Similar severe trials of asbestos having occurred in Europe and America in our own times, the substance is being applied to various industrial purposes, such as roofing-cloth, incombustible dresses and fire-proof safes. A very valuable deposit on Staten Island, in New York harbor, yields the mineral in bundles, like dry wood, with fibres of several feet in length. The finer variety of asbestos, called αμιαντος (undefiled) by the ancients, took its name from its white, satin-like lustre.
The ancients made the wick of their perpetual lamps from another stone also, which they called Lapis Carystius. The inhabitants of the city of Carystos seemed to have made no secret of it, as Matthæus Raderus says in his work[384] that they “kemb’d, spun, and wove this downy stone into mantles, table-linen, and the like, which when foul they purified again with fire instead of water.” Pausanias, in Atticus, and Plutarch[385] also assert that the wicks of lamps were made from this stone; but Plutarch adds that it was no more to be found in his time.
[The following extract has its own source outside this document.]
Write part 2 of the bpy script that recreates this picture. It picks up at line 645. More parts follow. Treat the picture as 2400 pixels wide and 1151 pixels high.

Licetus is inclined to believe that the perpetual lamps used by the ancients in their sepulchres had no wicks at all, as very few have been found; but Ludovicus Vives is of a contrary opinion and affirms that he has seen quite a number of them.
Licetus, moreover, is firmly persuaded that a “pabulum for fire may be given with such an equal temperament as cannot be consumed but after a long series of ages, and so that neither the matter shall exhale but strongly resist the fire, nor the fire consume the matter, but be restrained by it, as it were with a chain, from flying upward.” To this, Sir Thomas Brown,[386] speaking of lamps which have burned many hundred years, included in small bodies, observes that “this proceeds from the purity of the oil, which yields no fuliginous exhalations to suffocate the fire; for if air had nourished the flame, then it had not continued many minutes, for it would certainly in that case have been spent and wasted by the fire.” But he adds, “the art of preparing this inconsumable oil is lost.”